Oct 19 2006 7:17 AM
Filling the shelves: Danbury pantry gets 3,700 pounds of food
By Brian Saxton
THE NEWS-TIMES
Julie Zeller, 12, left, Olivia Berger, 12, center, and Alison Beck, 11, from the Danbury United Jewish Center, deliver food to the Daily Bread food pantry at St. James Episcopal Church in Danbury.

DANBURY -- Like the U.S. Cavalry in old western movies, they arrived in the nick of time.

Until Wednesday, the shelves in the Daily Bread ecumenical food pantry at St. James' Episcopal Church on West Street were almost empty.

"I remember a couple of years ago when we nearly had to close because we were so short of supplies," said pantry coordinator Debbie Christiana. "Fortunately, some people came to the rescue and we stayed open."

It was the same Wednesday, when students from the United Jewish Center religious school showed up with more than 3,700 pounds of supplies the congregation had collected in a food drive for the pantry during the High Holy Days.

"We like to think of it as a mitzvah, or a good deed," said Laura Morris, the center's office manager. "We hope it will also encourage other organizations in the community to run food drives for the pantry, because it's certainly one of the most popular pantries in the city."

The United Jewish Center's drive lasted almost a month, during which the school's sixth- and seventh-graders decorated and distributed hundreds of bags to members of the congregation to fill with nonperishable foods and items such as personal toiletries.

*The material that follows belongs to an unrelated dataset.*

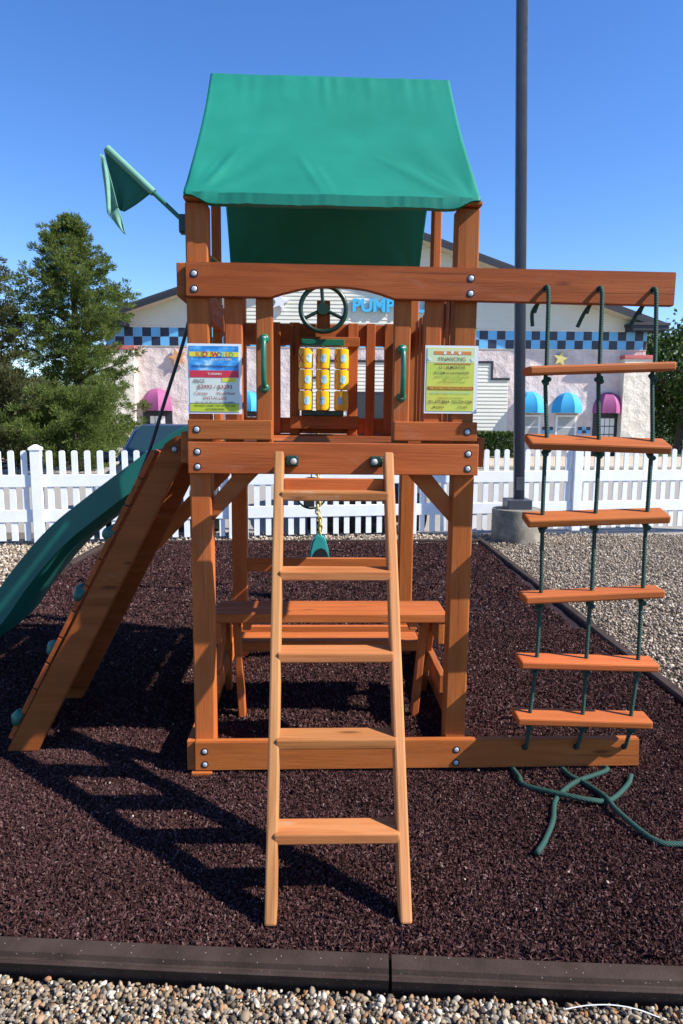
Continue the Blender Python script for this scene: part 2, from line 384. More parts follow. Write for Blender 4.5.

Wednesday's delivery included everything from cereals to soup, and pasta to canned meats, and was dropped off at the pantry by a truck donated by Marcus Dairy.
Shelves at the Daily Bread food pantry at St. James Episcopal Church were nearly empty before Wednesday’s delivery of 3,700 pounds of food from members of the United Jewish Center in Danbury.

Students formed a human conveyor belt to unload the donations before other volunteers came in to stack the shelves.

"It's nice to know we're helping people," said 11-year-old Stephanie Pagelson, a seventh-grader who helped gather some of the donations. "It's important we should all help each other."

Christiana, who has worked with the pantry since 1985, couldn't have been more pleased.

"It's a wonderful thing that they do for us each year," she said. "Other organizations and individuals send us donations of food and money, but we spend it very quickly. Food is very expensive."

Christiana, who lives in New Milford, noted while the pantry collected about $14,000 last year, it spent $17,000 and had to dip into its reserves.

In addition, Christiana said because of the economy, the number of people using the pantry has been on the increase.

"A few years ago, we were giving out 80 bags of food a week," said Christiana. "Now we're sometimes up to between 100 and 120.

The pantry, which has never closed since its inception in 1984, also provides special holiday baskets with turkeys for Thanksgiving and Christmas.

"People are already signing up for Thanksgiving," said Christiana. "I think we're going to have a lot of people wanting turkeys this year."